* Begin GIVEN DATA *

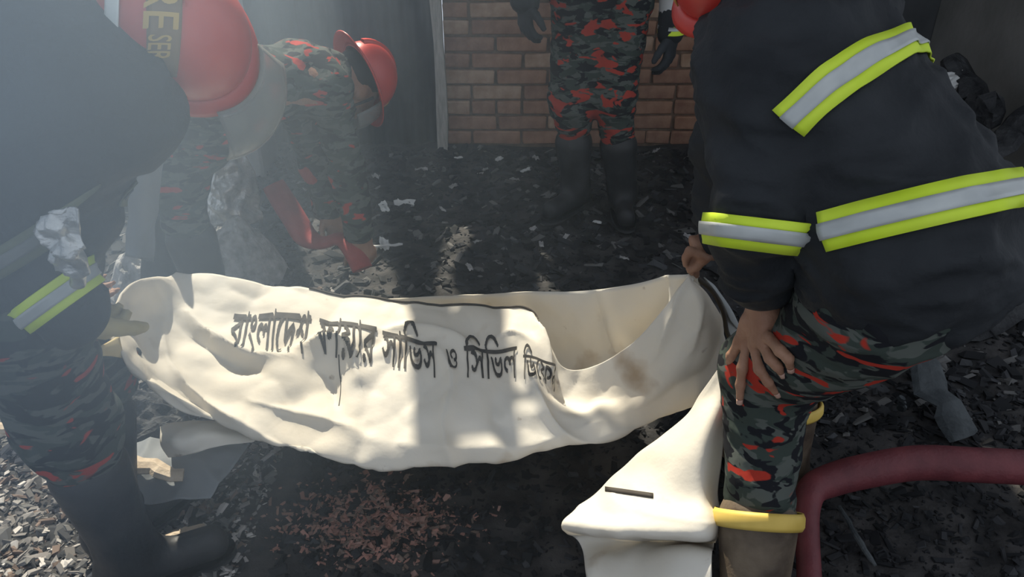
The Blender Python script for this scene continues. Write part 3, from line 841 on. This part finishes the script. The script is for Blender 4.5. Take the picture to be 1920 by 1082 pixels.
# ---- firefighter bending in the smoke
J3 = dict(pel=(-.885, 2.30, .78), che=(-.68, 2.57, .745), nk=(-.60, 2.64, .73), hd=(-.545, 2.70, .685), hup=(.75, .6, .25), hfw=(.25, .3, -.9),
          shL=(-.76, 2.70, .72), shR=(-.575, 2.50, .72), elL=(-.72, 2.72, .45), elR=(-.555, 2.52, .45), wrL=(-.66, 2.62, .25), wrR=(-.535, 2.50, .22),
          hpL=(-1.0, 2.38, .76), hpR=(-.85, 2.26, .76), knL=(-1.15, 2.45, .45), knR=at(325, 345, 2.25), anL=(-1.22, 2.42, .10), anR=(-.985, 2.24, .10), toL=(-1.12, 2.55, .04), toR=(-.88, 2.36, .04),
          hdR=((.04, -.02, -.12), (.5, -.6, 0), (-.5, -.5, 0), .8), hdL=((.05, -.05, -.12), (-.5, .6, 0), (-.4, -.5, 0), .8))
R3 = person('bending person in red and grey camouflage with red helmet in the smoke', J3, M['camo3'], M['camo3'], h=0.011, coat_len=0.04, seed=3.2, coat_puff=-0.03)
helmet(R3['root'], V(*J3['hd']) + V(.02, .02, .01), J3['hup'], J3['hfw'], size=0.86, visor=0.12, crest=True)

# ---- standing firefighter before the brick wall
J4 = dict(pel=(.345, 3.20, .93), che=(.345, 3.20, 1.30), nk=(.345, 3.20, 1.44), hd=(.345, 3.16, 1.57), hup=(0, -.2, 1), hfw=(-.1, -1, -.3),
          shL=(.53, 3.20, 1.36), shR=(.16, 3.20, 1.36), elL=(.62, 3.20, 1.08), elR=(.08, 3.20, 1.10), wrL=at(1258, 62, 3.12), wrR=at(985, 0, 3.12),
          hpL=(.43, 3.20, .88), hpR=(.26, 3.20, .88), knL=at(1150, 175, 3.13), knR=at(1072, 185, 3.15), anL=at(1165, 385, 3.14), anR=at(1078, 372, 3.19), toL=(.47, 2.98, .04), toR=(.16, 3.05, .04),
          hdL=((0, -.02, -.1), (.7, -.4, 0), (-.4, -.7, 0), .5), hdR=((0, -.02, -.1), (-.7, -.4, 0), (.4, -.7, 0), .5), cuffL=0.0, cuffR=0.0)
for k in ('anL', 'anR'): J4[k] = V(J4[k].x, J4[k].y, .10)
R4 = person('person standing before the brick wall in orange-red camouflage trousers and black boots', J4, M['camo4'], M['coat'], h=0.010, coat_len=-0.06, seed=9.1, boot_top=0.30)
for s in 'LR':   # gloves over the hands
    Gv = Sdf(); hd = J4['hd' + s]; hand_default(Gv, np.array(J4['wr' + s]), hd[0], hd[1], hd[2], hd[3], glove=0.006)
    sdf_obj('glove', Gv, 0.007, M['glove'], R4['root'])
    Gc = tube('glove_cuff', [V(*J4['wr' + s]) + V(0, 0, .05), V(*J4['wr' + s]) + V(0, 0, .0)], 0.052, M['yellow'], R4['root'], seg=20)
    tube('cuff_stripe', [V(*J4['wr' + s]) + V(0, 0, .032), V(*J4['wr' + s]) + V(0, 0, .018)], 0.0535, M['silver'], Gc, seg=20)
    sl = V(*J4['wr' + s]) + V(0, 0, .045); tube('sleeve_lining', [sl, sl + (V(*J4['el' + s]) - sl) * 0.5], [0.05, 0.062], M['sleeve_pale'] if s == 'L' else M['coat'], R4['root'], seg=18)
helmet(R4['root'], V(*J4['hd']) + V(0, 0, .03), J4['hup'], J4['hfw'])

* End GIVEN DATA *

Leave out the pictures and retype every line above exactly.

The Blender Python script for this scene continues. Write part 3, from line 841 on. This part finishes the script. The script is for Blender 4.5. Take the picture to be 1920 by 1082 pixels.
# ---- firefighter bending in the smoke
J3 = dict(pel=(-.885, 2.30, .78), che=(-.68, 2.57, .745), nk=(-.60, 2.64, .73), hd=(-.545, 2.70, .685), hup=(.75, .6, .25), hfw=(.25, .3, -.9),
          shL=(-.76, 2.70, .72), shR=(-.575, 2.50, .72), elL=(-.72, 2.72, .45), elR=(-.555, 2.52, .45), wrL=(-.66, 2.62, .25), wrR=(-.535, 2.50, .22),
          hpL=(-1.0, 2.38, .76), hpR=(-.85, 2.26, .76), knL=(-1.15, 2.45, .45), knR=at(325, 345, 2.25), anL=(-1.22, 2.42, .10), anR=(-.985, 2.24, .10), toL=(-1.12, 2.55, .04), toR=(-.88, 2.36, .04),
          hdR=((.04, -.02, -.12), (.5, -.6, 0), (-.5, -.5, 0), .8), hdL=((.05, -.05, -.12), (-.5, .6, 0), (-.4, -.5, 0), .8))
R3 = person('bending person in red and grey camouflage with red helmet in the smoke', J3, M['camo3'], M['camo3'], h=0.011, coat_len=0.04, seed=3.2, coat_puff=-0.03)
helmet(R3['root'], V(*J3['hd']) + V(.02, .02, .01), J3['hup'], J3['hfw'], size=0.86, visor=0.12, crest=True)

# ---- standing firefighter before the brick wall
J4 = dict(pel=(.345, 3.20, .93), che=(.345, 3.20, 1.30), nk=(.345, 3.20, 1.44), hd=(.345, 3.16, 1.57), hup=(0, -.2, 1), hfw=(-.1, -1, -.3),
          shL=(.53, 3.20, 1.36), shR=(.16, 3.20, 1.36), elL=(.62, 3.20, 1.08), elR=(.08, 3.20, 1.10), wrL=at(1258, 62, 3.12), wrR=at(985, 0, 3.12),
          hpL=(.43, 3.20, .88), hpR=(.26, 3.20, .88), knL=at(1150, 175, 3.13), knR=at(1072, 185, 3.15), anL=at(1165, 385, 3.14), anR=at(1078, 372, 3.19), toL=(.47, 2.98, .04), toR=(.16, 3.05, .04),
          hdL=((0, -.02, -.1), (.7, -.4, 0), (-.4, -.7, 0), .5), hdR=((0, -.02, -.1), (-.7, -.4, 0), (.4, -.7, 0), .5), cuffL=0.0, cuffR=0.0)
for k in ('anL', 'anR'): J4[k] = V(J4[k].x, J4[k].y, .10)
R4 = person('person standing before the brick wall in orange-red camouflage trousers and black boots', J4, M['camo4'], M['coat'], h=0.010, coat_len=-0.06, seed=9.1, boot_top=0.30)
for s in 'LR':   # gloves over the hands
    Gv = Sdf(); hd = J4['hd' + s]; hand_default(Gv, np.array(J4['wr' + s]), hd[0], hd[1], hd[2], hd[3], glove=0.006)
    sdf_obj('glove', Gv, 0.007, M['glove'], R4['root'])
    Gc = tube('glove_cuff', [V(*J4['wr' + s]) + V(0, 0, .05), V(*J4['wr' + s]) + V(0, 0, .0)], 0.052, M['yellow'], R4['root'], seg=20)
    tube('cuff_stripe', [V(*J4['wr' + s]) + V(0, 0, .032), V(*J4['wr' + s]) + V(0, 0, .018)], 0.0535, M['silver'], Gc, seg=20)
    sl = V(*J4['wr' + s]) + V(0, 0, .045); tube('sleeve_lining', [sl, sl + (V(*J4['el' + s]) - sl) * 0.5], [0.05, 0.062], M['sleeve_pale'] if s == 'L' else M['coat'], R4['root'], seg=18)
helmet(R4['root'], V(*J4['hd']) + V(0, 0, .03), J4['hup'], J4['hfw'])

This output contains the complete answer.